APPEAL from an order of
the circuit court for Polk County:
ROBERT H. RASMUSSEN, Judge.
Affirmed.
Before Cane, P.J.,
LaRocque and Myse, JJ.
PER
CURIAM. The New Lagoon Campground Condominium Association
appeals a trial court order that upheld a land use decision of the Polk County
Board of Adjustment. New Lagoon sought
certiorari review to overturn the Board's denial of its request for an area
variance for the local shoreline set-back requirements for structures. The association's members wanted to build
storage sheds for housing boating equipment within the seventy-five foot
shoreline set-back restriction, citing the fact that the land stood only
forty-feet deep and would not accommodate the seventy-five-foot set-back
restriction.
On certiorari review,
the trial court properly upheld the Board's zoning decision if the Board (1)

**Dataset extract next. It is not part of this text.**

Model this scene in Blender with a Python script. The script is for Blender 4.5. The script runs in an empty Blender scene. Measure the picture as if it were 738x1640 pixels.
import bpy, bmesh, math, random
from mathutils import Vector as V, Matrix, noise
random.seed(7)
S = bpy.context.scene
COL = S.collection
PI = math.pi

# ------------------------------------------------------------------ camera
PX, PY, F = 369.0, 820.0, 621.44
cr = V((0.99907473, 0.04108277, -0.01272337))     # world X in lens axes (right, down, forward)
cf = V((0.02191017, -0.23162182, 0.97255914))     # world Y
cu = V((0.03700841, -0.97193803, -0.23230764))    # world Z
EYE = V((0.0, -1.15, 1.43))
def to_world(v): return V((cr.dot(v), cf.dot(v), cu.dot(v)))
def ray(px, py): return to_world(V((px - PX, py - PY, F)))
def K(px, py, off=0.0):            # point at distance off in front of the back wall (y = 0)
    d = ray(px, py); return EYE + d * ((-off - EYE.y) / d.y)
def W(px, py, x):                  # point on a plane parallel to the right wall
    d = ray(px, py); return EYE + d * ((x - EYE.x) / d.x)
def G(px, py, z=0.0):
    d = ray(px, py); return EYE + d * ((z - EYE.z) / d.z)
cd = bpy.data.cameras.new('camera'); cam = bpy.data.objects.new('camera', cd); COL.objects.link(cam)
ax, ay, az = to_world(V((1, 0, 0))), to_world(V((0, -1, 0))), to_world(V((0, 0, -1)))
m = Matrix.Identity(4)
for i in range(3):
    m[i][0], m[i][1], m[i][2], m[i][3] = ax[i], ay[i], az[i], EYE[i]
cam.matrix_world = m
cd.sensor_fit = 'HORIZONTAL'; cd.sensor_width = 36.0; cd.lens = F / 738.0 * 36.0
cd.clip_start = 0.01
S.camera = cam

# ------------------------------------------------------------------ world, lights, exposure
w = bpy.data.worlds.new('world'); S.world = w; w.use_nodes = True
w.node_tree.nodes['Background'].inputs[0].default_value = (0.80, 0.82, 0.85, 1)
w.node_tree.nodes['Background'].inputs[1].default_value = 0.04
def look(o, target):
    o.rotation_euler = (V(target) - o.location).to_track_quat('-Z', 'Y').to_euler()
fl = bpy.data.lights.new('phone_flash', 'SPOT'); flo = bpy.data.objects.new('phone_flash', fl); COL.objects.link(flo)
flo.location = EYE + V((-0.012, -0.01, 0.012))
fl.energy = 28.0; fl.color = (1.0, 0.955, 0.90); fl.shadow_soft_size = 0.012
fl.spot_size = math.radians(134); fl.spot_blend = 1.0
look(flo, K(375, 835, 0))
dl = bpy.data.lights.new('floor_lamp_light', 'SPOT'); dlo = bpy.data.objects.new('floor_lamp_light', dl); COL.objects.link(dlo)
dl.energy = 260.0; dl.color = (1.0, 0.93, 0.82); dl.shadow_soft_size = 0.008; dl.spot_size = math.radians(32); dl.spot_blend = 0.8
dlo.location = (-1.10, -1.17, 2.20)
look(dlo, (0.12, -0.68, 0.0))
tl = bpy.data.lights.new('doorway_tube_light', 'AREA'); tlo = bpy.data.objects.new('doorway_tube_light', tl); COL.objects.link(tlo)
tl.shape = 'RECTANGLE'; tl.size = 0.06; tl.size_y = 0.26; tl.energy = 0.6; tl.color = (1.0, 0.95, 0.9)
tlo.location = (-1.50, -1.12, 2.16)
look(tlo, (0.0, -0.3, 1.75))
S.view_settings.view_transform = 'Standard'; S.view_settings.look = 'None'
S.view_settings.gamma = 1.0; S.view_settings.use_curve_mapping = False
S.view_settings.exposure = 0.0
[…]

acted within its jurisdiction, (2) properly applied the law,
(3) reasonably evaluated the evidence, and (4) issued a nonarbitrary,
nonoppressive, reasonable decision. Snyder
v. Waukesha County Zoning Board, 74 Wis.2d 468, 475, 247 N.W.2d 98, 102
(1976). New Lagoon argues that the
Board had an obligation to grant it a set-back variance to build storage sheds
adjacent to the grandfathered, set-back breaching trailers that the
association's members already kept on the land. We reject this argument and therefore uphold the Board's
decision.
The Board had a
reasonable basis to deny New Lagoon a storage shed, set-back variance. Variances are proper for unnecessary
hardships. See Snyder,
74 Wis.2d at 474, 247 N.W.2d at 102.
Zoning authorities grant them whenever land would otherwise have no
other feasible use. Id. Put another way, zoning authorities may
exempt landowners if zoning restrictions are unreasonably burdensome. Id. at 475, 247 N.W.2d at
102. Here, New Lagoon failed this
standard. Its members did not need the
storage sheds to make use of the land.
They could enjoy the recreational nature of the land without the storage
sheds and the items such structures would house. Further, Board meeting participants identified feasible
alternative storage arrangements. In
sum, New Lagoon has not shown that the Board's set-back variance denial was
arbitrary or unsupported by the evidence.
By the Court.—Order
affirmed.
This opinion will not be
published. See Rule 809.23(1)(b)5, Stats.